Как указывали Рэдклифф-Браун и Леви-Стросс, понятие тотема, если изучить разнообразные сферы его приложения, обнаруживает многочисленные двусмысленности и противоречия. Впрочем, то же самое относится и к другому важнейшему понятию — городу, — охватывающему множество различных городских функций и социальных потребностей, которые объединяет лишь приблизительно сходное устройство. Связующим элементом между всеми формами тотема являются особые отношения зависимости от некоего священного предмета или силы, которую подобает благоговейно чтить. На первый, поверхностный взгляд представляется, что привязанность определенной группы людей к одному предку-тотему явилась попыткой избежать губительных последствий кровосмешения внутри немногочисленной общины. Поэтому внутри тотема браки запрещались, а половая связь с членами своего тотема, возможно, каралась смертью.
К сожалению, такое объяснение не выдерживает критики. Дело в том, что формальные сексуальные отношения под знаком тотема сосуществовали с обычной семейной жизнью, какая наблюдается и среди многих других биологических видов, даже у птиц. Это указывает на специфически человеческую двойственность (или лучше определить ее как взаимодополняемость?), обособляющую биологическую и культурную сторону жизни. Сложные правила, регулировавшие родственные отношения у «примитивных» народов, а также их табу, свидетельствуют о том, что человек весьма рано одержал верх над своими грубыми биологическими инстинктами и наделил их особой человеческой формой, повинуясь суровым и осознанным приказам высших мозговых центров.
Порядок тотемного родства закреплялся с помощью табу; изначально это полинезийское слово, которое буквально означает «то, что запрещено». Под это понятие подпадают многие стороны жизни, помимо половых связей: табу распространяется на разновидности пищи, особенно мясо тотемных животных, на трупы, на женщин в период менструации, на игру вождя — вроде серфинга, или на определенную территорию. Действительно, любая часть окружающей человека среды окружения в силу какой-то случайной связи с добрыми или злыми силами может оказаться табуированной.

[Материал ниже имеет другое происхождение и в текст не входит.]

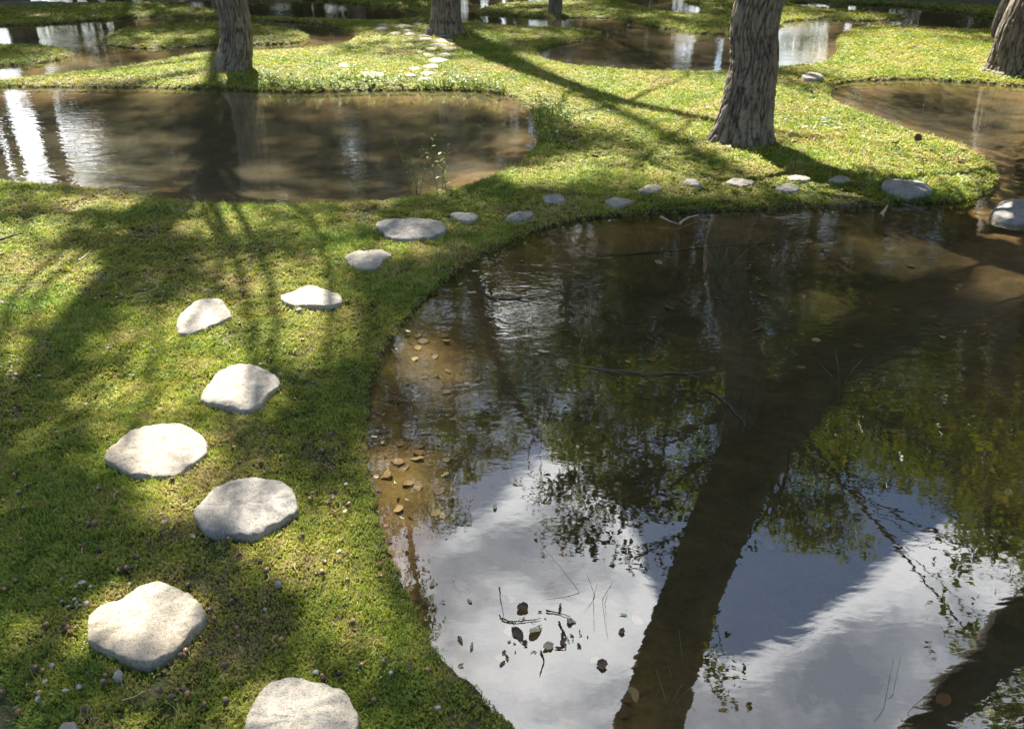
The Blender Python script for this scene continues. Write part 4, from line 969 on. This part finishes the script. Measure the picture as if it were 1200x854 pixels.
# leafy weeds
def weed(name, loc, nst, hmin, hmax, spread, label, leafL=.03, leafW=.30, seed=0, group=None, nl=9, flowers=0, cat='plant'):
    q = np.random.default_rng(seed); root = empty(name, tuple(loc)); tag(root, label, cat, group); st = MB(); lf = MB(); fl = MB()
    for _ in range(nst):
        b0 = np.array([*q.normal(0, spread, 2), -.03]); h = q.uniform(hmin, hmax); d = q.normal(0, .25, 2)
        c = catmull([b0, b0+[d[0]*h*.4, d[1]*h*.4, h*.5], b0+[d[0]*h, d[1]*h, h]], 6, False); tube(st, c, np.linspace(.0028, .0012, len(c)), 5)
        for k in range(nl):
            f = .25+.75*k/nl; p = c[int(f*(len(c)-1))]; a = k*2.4+q.normal(0, .3); L = leafL*q.uniform(.7, 1.2)
            dr = np.array([math.cos(a), math.sin(a), q.uniform(.1, .8)]); dr /= np.linalg.norm(dr); sd = np.array([-math.sin(a), math.cos(a), 0])*L*leafW
            m_ = p+dr*L*.5; V4 = [p, m_+sd+[0, 0, .1*L], p+dr*L-[0, 0, .1*L], m_-sd+[0, 0, .1*L]]; lf.add(V4, [[0, 1, 2, 3]])
        if q.uniform() < flowers:
            p = c[-1]
            for k in range(5):
                a = k*1.257; r_ = .011; fl.add([p, p+[r_*math.cos(a-.4), r_*math.sin(a-.4), .004], p+[r_*1.2*math.cos(a), r_*1.2*math.sin(a), .003], p+[r_*math.cos(a+.4), r_*math.sin(a+.4), .004]], [[0, 1, 2, 3]])
    st.build('stem', M['reed'], root); lf.build('leaves', M['weed'], root, False)
    if fl.V: fl.build('flower', M['flower'], root, False)
    return root
M['flower'] = mat_plain('yellow_petal', (.75, .65, .04), .6, .15)
p = gp(497, 222); weed('water_plant', (p[0], p[1], -.02), 5, .24, .42, .05, 'leafy upright plant growing out of the murky oval pond', .036, .22, 3, None, 11)
p = gp(520, 218); weed('water_plant', (p[0], p[1], -.02), 2, .22, .36, .02, 'slimmer leafy shoot just right of the upright water plant', .04, .25, 4, None, 12)
wl = [(430, 103, 'weedy clump with yellow flowers left of the pale shore stone', .8), (462, 102, 'low weed behind the shore, right of the flowering clump', .2), (415, 95, 'yellow-flowered weed beside the wide pale stone', .9), (525, 103, 'weed with broad leaves hanging over the oval pond', .1), (545, 104, 'broad-leaved weed at the top shore of the oval pond, farther right', .3),
      (395, 104, 'low clump of weeds on the top shore of the oval pond', .1), (500, 104, 'small weed on the shore below the close trio of stones', .0), (300, 98, 'weed with pale leaves below and right of the left trunk', 0), (322, 104, 'low pale-leaved weed near the oval pond, right of the left trunk', 0), (345, 106, 'low pale-leaved weed farther right of the left trunk', 0), (370, 106, 'ragged weed midway along the top shore', 0),
      (640, 133, 'weed at the right tip of the oval pond, uppermost', 0), (652, 150, 'pale weed at the right tip of the oval pond, middle', 0), (645, 168, 'weed at the right tip of the oval pond, lowest', 0), (580, 108, 'small weed at the upper right shore of the oval pond', .2)]
for k, (x, y, lab, fl_) in enumerate(wl):
    p = gp(x, y); weed('weed', (p[0], p[1], .04), 9, .07, .17, .09, lab, .042, .3, 20+k, 'weeds along the oval pond', 8, fl_)
def blades(px, py, n_, h, label, seed):
    q = np.random.default_rng(seed); p0 = gp(px, py); mb = MB()
    for _ in range(n_):
        b0 = np.array([*q.normal(0, .05, 2), .02]); a = q.uniform(0, 6.28); L = h*q.uniform(.5, 1.1); w = .0035
        d = np.array([math.cos(a), math.sin(a), 0]); sd = np.array([-d[1], d[0], 0])*w
        c = [b0, b0+d*L*.15+[0, 0, L*.6], b0+d*L*.5+[0, 0, L*.85], b0+d*L*.9+[0, 0, L*.7]]
        V_ = []; 
        for kk, cc in enumerate(c): f = 1-kk/3.2; V_ += [cc-sd*f, cc+sd*f]
        mb.add(V_, [[0, 1, 3, 2], [2, 3, 5, 4], [4, 5, 7, 6]])
    o = mb.build('grass_clump', M['weed'], None, False); o.location = (p0[0], p0[1], .02); tag(o, label, 'grass clump', 'long grass at the pond tip')
blades(636, 150, 30, .16, 'long-bladed grass clump at the right tip of the oval pond', 4)
blades(648, 140, 24, .14, 'long-bladed grass clump just behind the one at the pond tip', 5)
blades(640, 185, 16, .10, 'short grass clump below the pond tip', 6)
blades(520, 104, 22, .12, 'long grass drooping over the top shore of the oval pond', 7)

# ------------------------------------------------------------------ sky, sun
w = bpy.data.worlds.new('World'); scene.world = w; w.use_nodes = True
n, l = w.node_tree.nodes, w.node_tree.links; n.clear()
sky = n.new('ShaderNodeTexSky'); sky.sky_type = 'NISHITA'; sky.sun_disc = False; sky.sun_elevation = SUN_EL; sky.sun_rotation = SUN_AZ
sky.air_density = 1.0; sky.dust_density = .6; sky.ozone_density = 1.6
tc = n.new('ShaderNodeTexCoord'); D = tc.outputs['Generated']
nrm = n.new('ShaderNodeVectorMath'); nrm.operation = 'NORMALIZE'; l.new(D, nrm.inputs[0]); D = nrm.outputs[0]
sx = n.new('ShaderNodeSeparateXYZ'); l.new(D, sx.inputs[0])
zc = math_(n, l, 'ADD', math_(n, l, 'MAXIMUM', sx.outputs[2], 0.0), .12)
dv = n.new('ShaderNodeVectorMath'); dv.operation = 'SCALE'; l.new(D, dv.inputs[0]); l.new(math_(n, l, 'DIVIDE', 1.0, zc), dv.inputs['Scale'])
n1 = noise(n, l, dv.outputs[0], 2.6, 9, .58, .25); n2 = noise(n, l, dv.outputs[0], 7.0, 6, .6, .3); n3 = noise(n, l, dv.outputs[0], 1.1, 3, .5)
dens = math_(n, l, 'MULTIPLY', math_(n, l, 'SUBTRACT', n1.outputs[0], .5), 1.9)
dens = math_(n, l, 'ADD', dens, math_(n, l, 'MULTIPLY', math_(n, l, 'SUBTRACT', n3.outputs[0], .5), .6))
def mdir(px, py):
    v = ray(px, py); v = np.array([v[0], v[1], -v[2]]); return v/np.linalg.norm(v)
# cloud masses (+) and blue openings (-): direction, angular radius in degrees, weight
sy = sx.outputs[1]
dens = math_(n, l, 'SUBTRACT', dens, math_(n, l, 'MULTIPLY', math_(n, l, 'MAXIMUM', math_(n, l, 'SUBTRACT', .15, sy), 0.0), .9))
MASSES = [((1110, 680), 9, .75), ((960, 790), 12, .7), ((1100, 840), 12, .7), ((600, 650), 10, .40), ((540, 760), 9, .40), ((620, 350), 6, .5), ((700, 660), 6, .4), ((700, 780), 7, .45),
          ((925, 600), 9, -1.5), ((850, 690), 5.5, -1.1), ((1010, 530), 7, -1.0), ((1170, 590), 5, -.3), ((480, 430), 7, -.9), ((470, 540), 6, -1.0), ((560, 480), 4, -.4), ((60, 170), 10, .38), ((320, 210), 6, .3), ((720, 60), 5, .4), ((1000, 40), 5, .3)]
for (px, py), rad_, wt in MASSES:
    dt = n.new('ShaderNodeVectorMath'); dt.operation = 'DOT_PRODUCT'; l.new(D, dt.inputs[0]); dt.inputs[1].default_value = tuple(mdir(px, py))
    kk = 1/(1-math.cos(math.radians(rad_)))
    e = math_(n, l, 'POWER', 2.718, math_(n, l, 'MULTIPLY', math_(n, l, 'SUBTRACT', dt.outputs['Value'], 1.0), kk))
    dens = math_(n, l, 'ADD', dens, math_(n, l, 'MULTIPLY', e, wt))
mr = n.new('ShaderNodeMapRange'); mr.interpolation_type = 'SMOOTHSTEP'; mr.inputs[1].default_value = .02; mr.inputs[2].default_value = .34; l.new(dens, mr.inputs[0]); mask = mr.outputs[0]
mr2 = n.new('ShaderNodeMapRange'); mr2.inputs[1].default_value = .15; mr2.inputs[2].default_value = .95; n4 = noise(n, l, dv.outputs[0], 3.3, 7, .55, .4); l.new(math_(n, l, 'ADD', math_(n, l, 'MULTIPLY', math_(n, l, 'MINIMUM', dens, .75), .75), math_(n, l, 'ADD', math_(n, l, 'MULTIPLY', math_(n, l, 'SUBTRACT', n2.outputs[0], .5), 1.2), math_(n, l, 'MULTIPLY', math_(n, l, 'SUBTRACT', n4.outputs[0], .5), 2.6))), mr2.inputs[0])
cr = ramp(n, [(0., (1.0, 1.0, 1.0)), (.3, (.80, .81, .83)), (.65, (.40, .42, .46)), (1., (.24, .26, .31))]); l.new(mr2.outputs[0], cr.inputs[0])
bgS = n.new('ShaderNodeBackground'); l.new(sky.outputs[0], bgS.inputs[0]); bgS.inputs[1].default_value = .05
bgC = n.new('ShaderNodeBackground'); l.new(cr.outputs[0], bgC.inputs[0]); mrl = n.new('ShaderNodeMapRange'); mrl.inputs[1].default_value = .10; mrl.inputs[2].default_value = .20; mrl.inputs[3].default_value = .8; mrl.inputs[4].default_value = 1.08; l.new(sx.outputs[2], mrl.inputs[0]); l.new(mrl.outputs[0], bgC.inputs[1])
mx = n.new('ShaderNodeMixShader'); l.new(math_(n, l, 'MULTIPLY', mask, .95), mx.inputs[0]); l.new(bgS.outputs[0], mx.inputs[1]); l.new(bgC.outputs[0], mx.inputs[2])
wo = n.new('ShaderNodeOutputWorld'); l.new(mx.outputs[0], wo.inputs[0])
ld = bpy.data.lights.new('sun', 'SUN'); ld.energy = 5.0; ld.angle = math.radians(.55); ld.color = (1, .95, .86)
sun = bpy.data.objects.new('sun', ld); C.objects.link(sun); sun.location = (0, 0, 20)
sun.rotation_euler = Vector(SUNV).to_track_quat('Z', 'Y').to_euler()

# ------------------------------------------------------------------ camera
cd = bpy.data.cameras.new('camera'); cam = bpy.data.objects.new('camera', cd); C.objects.link(cam)
cam.location = (0, 0, CH); cam.rotation_euler = (math.pi/2-PITCH, 0, 0)
cd.sensor_width = 36; cd.lens = F/1200*36; cd.clip_start = .05; cd.clip_end = 2000
cd.dof.use_dof = True; cd.dof.focus_distance = 2.9; cd.dof.aperture_fstop = 9.0
scene.camera = cam
scene.view_settings.view_transform = 'Standard'; scene.view_settings.look = 'None'; scene.view_settings.exposure = 2.35; scene.view_settings.gamma = 1
scene.render.engine = 'CYCLES'
cy = scene.cycles; cy.max_bounces = 7; cy.diffuse_bounces = 3; cy.glossy_bounces = 3; cy.transmission_bounces = 4; cy.transparent_max_bounces = 8
cy.use_denoising = True; cy.sample_clamp_indirect = 4; cy.caustics_reflective = False; cy.caustics_refractive = False
w.cycles.sampling_method = 'MANUAL'; w.cycles.sample_map_resolution = 512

Эти запреты настолько чужды здравому смыслу, что можно только поражаться — как это делал Фрейд — их немыслимой прихотливости, их своенравному неразумию, их суровому осуждению невиннейших поступков. Порой даже начинает казаться — как это казалось Фрейду, — что те достижения, которые совершил человек, сделав свое поведение рациональным, находятся в пропорциональной зависимости от его способности отвергнуть или отбросить все табу. Но подобное суждение было бы опасной ошибкой с еще более опасными последствиями. Так же, как в своем отрицании религии, Фрейд основывался здесь на странном предположении, будто обычаи, никоим образом не помогавшие человеческому развитию, а в иных случаях и явно противостоявшие ему, — тем не менее сохранялись на протяжении долгих веков, не утрачивая своего влияния. Однако от Фрейда ускользнуло то, о чем напомнил нам другой, более внимательный исследователь — Рэдклифф-Браун, говоря обо всех формах ритуала: необходимость проводить разграничения между самим методом и социальной целью. Взывая к священным силам, предписывая страшные кары за нарушение табу, древний человек формировал привычки абсолютного контроля над собственным поведением. Потерю свободы в данном случае на долгое время компенсировали коллективная солидарность и предсказуемый порядок.